▶ Direction
How many lines in the records below hold the string "Blender"? Please answer with the number and nothing more.

▶ Input data

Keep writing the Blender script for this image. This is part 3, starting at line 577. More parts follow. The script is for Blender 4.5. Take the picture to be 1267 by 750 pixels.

--

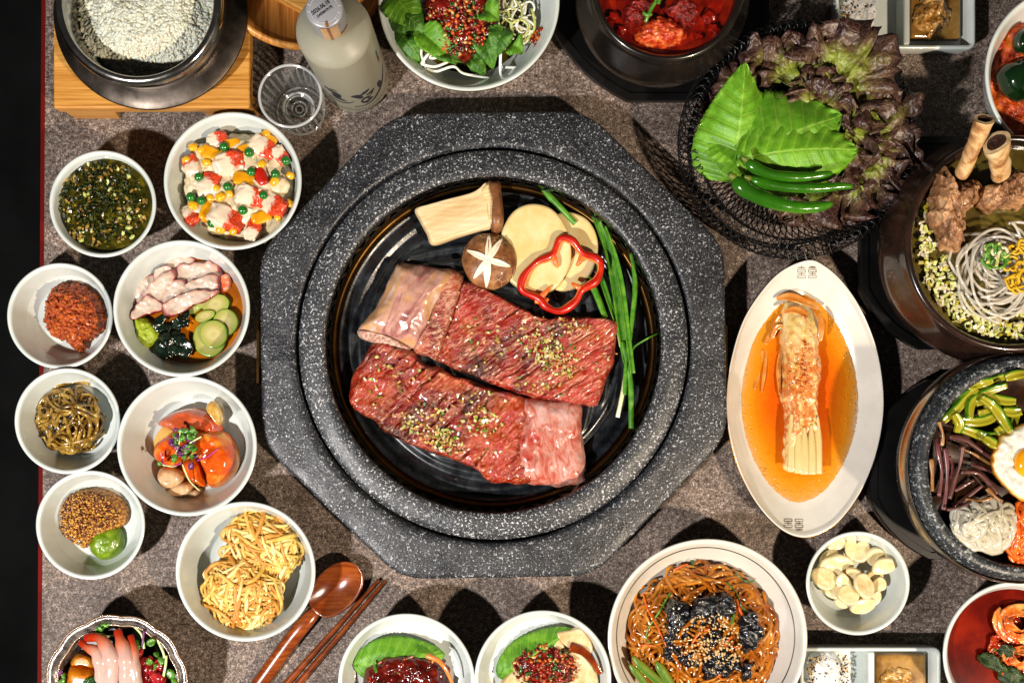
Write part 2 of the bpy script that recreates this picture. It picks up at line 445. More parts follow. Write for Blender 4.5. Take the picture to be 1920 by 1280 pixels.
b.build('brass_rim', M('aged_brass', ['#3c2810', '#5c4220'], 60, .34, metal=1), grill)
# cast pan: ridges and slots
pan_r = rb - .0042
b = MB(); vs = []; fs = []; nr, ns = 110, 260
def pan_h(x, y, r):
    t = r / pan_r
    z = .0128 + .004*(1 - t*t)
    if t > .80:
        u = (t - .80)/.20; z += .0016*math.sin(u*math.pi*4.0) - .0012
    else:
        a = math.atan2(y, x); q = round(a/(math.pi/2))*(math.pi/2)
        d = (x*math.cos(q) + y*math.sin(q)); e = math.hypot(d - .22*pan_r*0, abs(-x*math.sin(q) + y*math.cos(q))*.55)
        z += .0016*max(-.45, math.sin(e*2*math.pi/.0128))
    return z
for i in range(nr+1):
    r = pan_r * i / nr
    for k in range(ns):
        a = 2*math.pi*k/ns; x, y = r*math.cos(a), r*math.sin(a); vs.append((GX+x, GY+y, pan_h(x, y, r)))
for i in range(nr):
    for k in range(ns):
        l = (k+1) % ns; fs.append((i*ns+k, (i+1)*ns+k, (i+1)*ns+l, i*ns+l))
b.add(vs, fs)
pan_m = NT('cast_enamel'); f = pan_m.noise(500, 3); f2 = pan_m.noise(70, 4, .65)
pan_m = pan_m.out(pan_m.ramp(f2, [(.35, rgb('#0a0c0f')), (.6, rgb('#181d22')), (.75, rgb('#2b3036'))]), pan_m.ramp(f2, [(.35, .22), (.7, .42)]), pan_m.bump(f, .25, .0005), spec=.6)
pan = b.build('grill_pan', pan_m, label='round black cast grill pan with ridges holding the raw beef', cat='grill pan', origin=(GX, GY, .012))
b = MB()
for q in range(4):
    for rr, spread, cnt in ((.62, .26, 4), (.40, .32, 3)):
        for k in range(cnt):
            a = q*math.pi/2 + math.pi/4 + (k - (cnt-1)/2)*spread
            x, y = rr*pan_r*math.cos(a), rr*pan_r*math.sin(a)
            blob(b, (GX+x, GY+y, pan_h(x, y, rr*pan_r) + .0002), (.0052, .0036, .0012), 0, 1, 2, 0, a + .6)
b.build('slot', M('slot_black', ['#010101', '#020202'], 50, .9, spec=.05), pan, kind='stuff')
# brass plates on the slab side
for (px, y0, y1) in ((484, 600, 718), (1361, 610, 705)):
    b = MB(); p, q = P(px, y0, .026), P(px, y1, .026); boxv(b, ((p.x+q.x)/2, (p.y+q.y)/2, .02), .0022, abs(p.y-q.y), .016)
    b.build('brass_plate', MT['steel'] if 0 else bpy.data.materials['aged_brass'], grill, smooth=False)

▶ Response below
2